Soluzioni concrete per superare i freni della paura di essere felici
La soluzione è solo guardare bene in faccia la felicità e andarle dritti incontro. Se sul percorso si inciampa, va bene, la chiameremo esperienza e saremo comunque un pezzo più avanti.
Per me la soluzione è più facile: finisco di scrivere il post e mi dedico a capire il nuovo telefono, così comincerò il lunedì con gli strumenti che mi servono. Là fuori, potrebbe farmi compagnia una futura insegnante di yoga che inizia a rispondere “Sì ci penso, vediamo quanto costa affittare un’aula e cominciare a tenere lezioni il sabato pomeriggio”. Magari si unirà anche un marito che dirà “Domani chiamo la banca per sapere come si può vendere la casa prima di finire il mutuo” o una fidanzata che penserà di trovare le parole migliori per dire che hanno diritto entrambe di essere felici, anche se vorrà dire cambiare giro di amici.
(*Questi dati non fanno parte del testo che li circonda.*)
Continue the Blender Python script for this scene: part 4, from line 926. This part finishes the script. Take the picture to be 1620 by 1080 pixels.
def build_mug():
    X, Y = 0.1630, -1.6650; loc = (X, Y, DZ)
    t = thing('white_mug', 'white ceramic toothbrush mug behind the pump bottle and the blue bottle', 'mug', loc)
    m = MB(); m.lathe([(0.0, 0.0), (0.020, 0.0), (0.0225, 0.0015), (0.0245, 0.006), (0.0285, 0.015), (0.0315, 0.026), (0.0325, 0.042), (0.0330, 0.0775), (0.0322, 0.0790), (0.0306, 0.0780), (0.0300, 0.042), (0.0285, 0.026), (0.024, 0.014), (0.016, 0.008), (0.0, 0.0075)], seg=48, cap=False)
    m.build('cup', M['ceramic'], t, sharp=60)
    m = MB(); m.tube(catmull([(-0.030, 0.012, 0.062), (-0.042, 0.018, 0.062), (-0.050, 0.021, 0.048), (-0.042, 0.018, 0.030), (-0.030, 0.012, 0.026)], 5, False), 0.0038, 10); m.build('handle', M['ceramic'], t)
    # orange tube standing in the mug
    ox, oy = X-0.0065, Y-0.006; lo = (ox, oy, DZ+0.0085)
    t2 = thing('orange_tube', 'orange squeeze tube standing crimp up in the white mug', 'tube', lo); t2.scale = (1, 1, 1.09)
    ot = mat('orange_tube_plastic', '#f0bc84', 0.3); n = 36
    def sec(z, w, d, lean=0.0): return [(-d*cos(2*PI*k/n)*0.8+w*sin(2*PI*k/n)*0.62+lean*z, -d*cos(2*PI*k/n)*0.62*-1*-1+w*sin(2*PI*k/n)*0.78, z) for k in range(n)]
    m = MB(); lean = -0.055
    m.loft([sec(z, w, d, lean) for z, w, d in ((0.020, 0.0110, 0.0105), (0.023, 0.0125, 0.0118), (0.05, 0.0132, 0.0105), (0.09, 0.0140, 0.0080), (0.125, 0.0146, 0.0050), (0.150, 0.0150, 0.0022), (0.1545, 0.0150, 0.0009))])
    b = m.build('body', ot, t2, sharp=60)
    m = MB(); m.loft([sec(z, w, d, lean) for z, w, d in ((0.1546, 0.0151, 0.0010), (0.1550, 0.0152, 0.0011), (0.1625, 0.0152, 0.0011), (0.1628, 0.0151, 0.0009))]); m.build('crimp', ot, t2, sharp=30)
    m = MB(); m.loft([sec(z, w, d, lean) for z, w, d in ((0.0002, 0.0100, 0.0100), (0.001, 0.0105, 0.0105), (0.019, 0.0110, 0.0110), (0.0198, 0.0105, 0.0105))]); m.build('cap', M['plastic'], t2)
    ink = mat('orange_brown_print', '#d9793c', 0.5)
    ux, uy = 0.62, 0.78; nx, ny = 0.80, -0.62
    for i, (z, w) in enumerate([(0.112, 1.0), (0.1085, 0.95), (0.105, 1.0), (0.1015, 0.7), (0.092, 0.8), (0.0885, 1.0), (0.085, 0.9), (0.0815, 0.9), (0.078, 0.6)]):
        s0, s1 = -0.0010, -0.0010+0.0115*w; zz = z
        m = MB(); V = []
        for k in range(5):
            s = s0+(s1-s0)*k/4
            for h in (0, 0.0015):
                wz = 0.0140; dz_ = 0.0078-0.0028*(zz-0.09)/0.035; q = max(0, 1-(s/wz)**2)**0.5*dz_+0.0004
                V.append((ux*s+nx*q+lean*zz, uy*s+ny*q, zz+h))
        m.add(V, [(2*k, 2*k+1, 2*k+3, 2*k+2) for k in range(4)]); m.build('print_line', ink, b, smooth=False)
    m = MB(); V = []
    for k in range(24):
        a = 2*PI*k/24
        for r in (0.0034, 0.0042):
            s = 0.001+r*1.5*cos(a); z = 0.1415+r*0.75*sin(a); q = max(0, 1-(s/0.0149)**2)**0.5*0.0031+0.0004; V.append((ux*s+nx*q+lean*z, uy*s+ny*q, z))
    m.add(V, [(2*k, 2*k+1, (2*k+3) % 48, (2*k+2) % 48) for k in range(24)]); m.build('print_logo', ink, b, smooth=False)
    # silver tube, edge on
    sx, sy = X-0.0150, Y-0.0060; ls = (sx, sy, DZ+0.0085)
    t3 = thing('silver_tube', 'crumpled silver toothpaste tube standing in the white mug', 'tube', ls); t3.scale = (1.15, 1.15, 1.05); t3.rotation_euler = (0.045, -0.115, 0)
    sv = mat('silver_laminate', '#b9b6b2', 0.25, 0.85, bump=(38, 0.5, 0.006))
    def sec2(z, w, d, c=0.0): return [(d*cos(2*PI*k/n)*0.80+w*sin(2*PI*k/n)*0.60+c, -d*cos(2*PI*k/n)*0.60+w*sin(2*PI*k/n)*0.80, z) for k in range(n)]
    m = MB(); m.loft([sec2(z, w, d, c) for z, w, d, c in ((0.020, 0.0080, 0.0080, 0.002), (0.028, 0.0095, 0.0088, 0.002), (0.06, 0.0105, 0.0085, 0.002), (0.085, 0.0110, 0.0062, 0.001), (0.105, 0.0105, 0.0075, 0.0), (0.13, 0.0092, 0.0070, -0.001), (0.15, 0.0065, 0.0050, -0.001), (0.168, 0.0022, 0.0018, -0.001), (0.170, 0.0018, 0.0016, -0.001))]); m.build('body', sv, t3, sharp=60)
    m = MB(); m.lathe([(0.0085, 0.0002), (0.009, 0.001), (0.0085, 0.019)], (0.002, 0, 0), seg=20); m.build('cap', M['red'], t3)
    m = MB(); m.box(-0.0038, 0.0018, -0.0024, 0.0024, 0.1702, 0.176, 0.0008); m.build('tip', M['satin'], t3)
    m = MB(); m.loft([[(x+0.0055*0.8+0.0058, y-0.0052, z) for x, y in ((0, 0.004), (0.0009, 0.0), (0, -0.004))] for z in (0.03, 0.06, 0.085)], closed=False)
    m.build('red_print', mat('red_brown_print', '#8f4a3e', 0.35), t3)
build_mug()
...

Essere felici fa paura, è vero, ma a me farebbe più paura una settimana di strumenti che non funzionano, oppure una vita trascinata nell’incomprensione di coppia oppure la morte cerebrale in un lavoro noioso. E a voi?
Il primo che scrive “Però a volte le situazioni vanno prese nel loro contesto e non sempre è possibile fare…” deve andare alla lavagna e scrivere 200 volte “Sì, io decido di essere felice ora. Il come si vedrà, ma intanto decido di superare la zona di comfort e dare un’occhiata a quello che c’è la fuori”.
Nota
Ho finito di settare il telefono domenica sera tardi, dopo aver terminato di scrivere questo post.